Paralelamente, decorrem investigações em oito parlamentos estaduais.
23.2.2012: Cerimónia solene do Estado em memória das vítimas no Teatro de Gendarmenmarkt, em Berlim. Merkel pede desculpa em nome da República Federal Alemã, e promete que tudo será feito para identificar os culpados e lhes dar o devido castigo. Promete ainda que se irá recorrer a todos os meios do Estado para evitar que tal possa voltar a acontecer.
Abril 2012: As cidades onde tiveram lugar os crimes dos neonazis emitem uma declaração comum: "Nove concidadãos que, com as suas famílias, tinham encontrado na Alemanha um novo lar, e uma mulher polícia. Estamos consternados e envergonhados por estes actos de violência terrorista não terem sido reconhecidos pelo que foram durante anos: assassinatos perpetrados por desprezo pelo ser humano. Afirmamos: nunca mais!" Este texto faz parte de memoriais que entre 2012 e 2014 foram construídos nessas cidades.

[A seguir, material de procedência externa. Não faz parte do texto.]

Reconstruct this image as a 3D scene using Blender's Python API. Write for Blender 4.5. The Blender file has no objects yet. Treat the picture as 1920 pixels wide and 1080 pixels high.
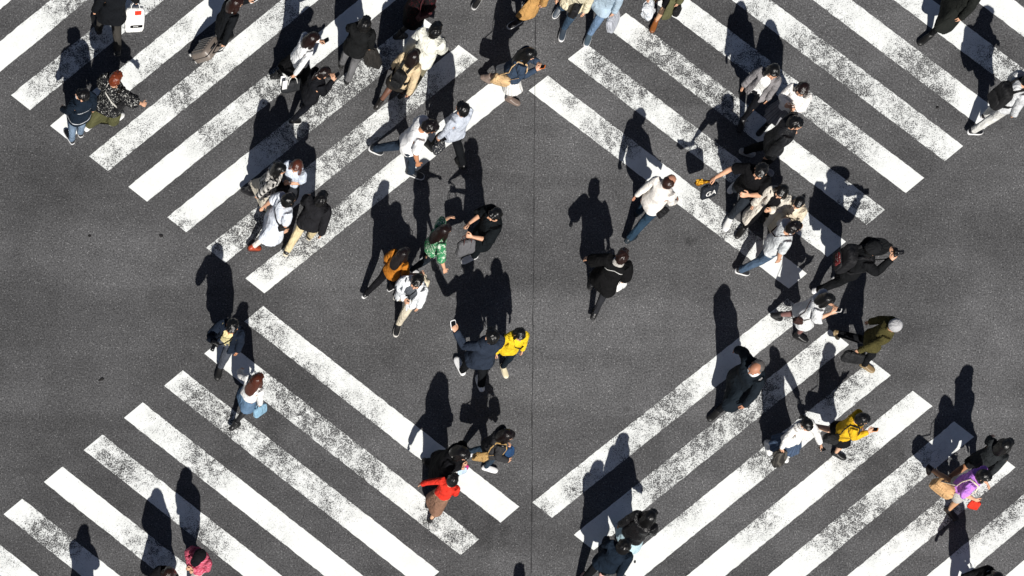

Junho 2012: A comissão parlamentar toma conhecimento da destruição de alguns dos dossiers que era imperioso analisar, levada a cabo na central do Gabinete Federal para a Protecção da Constituição. As famílias das vítimas abrem um processo contra os Gabinetes para a Protecção da Constituição Federal e da Turíngia, acusando-os de obstrução à Justiça. Muitos outros dossiers relativos à extrema-direita continuam a ser destruídos, mesmo vários anos após a descoberta do funcionamento escandaloso dos serviços de informação. Os processos jurídicos relativos às destruições continuam até pelo menos 2018.
2.7.2012: Heinz Fromm, presidente Gabinete Federal para a Protecção da Constituição, demite-se.
2.7.2012: Um jornal noticia que já em 2003 os serviços de informação italianos tinham avisado a Alemanha sobre a existência de um grupo de terroristas neonazis activo no país, e que essa informação foi ignorada pelas autoridades alemãs.
3.7.2012: Thomas Sippel, presidente do Gabinete para a Protecção da Constituição da Turíngia é afastado do cargo. Seguem-se o de Sachsen a 11 de Julho, o de Sachsen-Anhalt a 13 de Setembro, e a de Berlim a 13 de Setembro, bem como o vice-presidente do de Sachsen a 1 de Julho de 2013.
18.2.2013: O presidente da República Joachim Gauck convida familiares das vítimas para uma conversa. Vários dos convidados rejeitam o convite, em protesto por não terem sido convidados também os seus representantes: "Exigimos esclarecimento, e não consternação".
6.5.2013: Início do processo contra Beate Zschäpe e alguns cúmplices, que terminará cinco anos mais tarde, a 11.7.2018.
2.9.2013: A comissão parlamentar entrega o seu relatório. Reconhece erros graves dos serviços. Não consegue tomar posição sobre haver racismo estrutural ou institucional nas agências estatais. Também não consegue apurar os motivos para a destruição dos dossiers. O presidente Joachim Gauck assiste à sessão parlamentar sentado entre os familiares das vítimas. [Mais informações neste post que escrevi na altura: "a força de uma democracia não reside em ser perfeita, mas em saber corrigir os seus erros"]
Junho de 2014: Dez anos depois do atentado bombista na Keupstraße, o presidente da República Joachim Gauck participa num memorial e discursa para os 70.000 presentes da manifestação Birlikte.
14.10.2015: No Parlamento é pedida a criação de nova comissão parlamentar para investigar com mais detalhe o trabalho dos Gabinetes de Protecção da Constituição.
Junho de 2017: Familiares de duas das vítimas do NSU abrem processos de indemnização contra o governo federal, a Baviera e a Turíngia, por erros na investigação e o modo como a polícia os tratou. Mais processos estão em preparação, por parte de outros envolvidos.----
ADENDA:
Comentário de um amigo, no facebook:
"Convem acrescentar que não se deslindou um caraças e tudo caiu em águas de bacalhau. Foram destruidas actas e documentos. O papel das secretas ficou envolto em fumo, apesar de sabermos que um agente se encontrava, no momento de uma das execuções, no local. Testemunhas importantes morreram ou de hipoglicemia sem serem diabéticos, ou o carro em que seguiam entrou em autocombustão.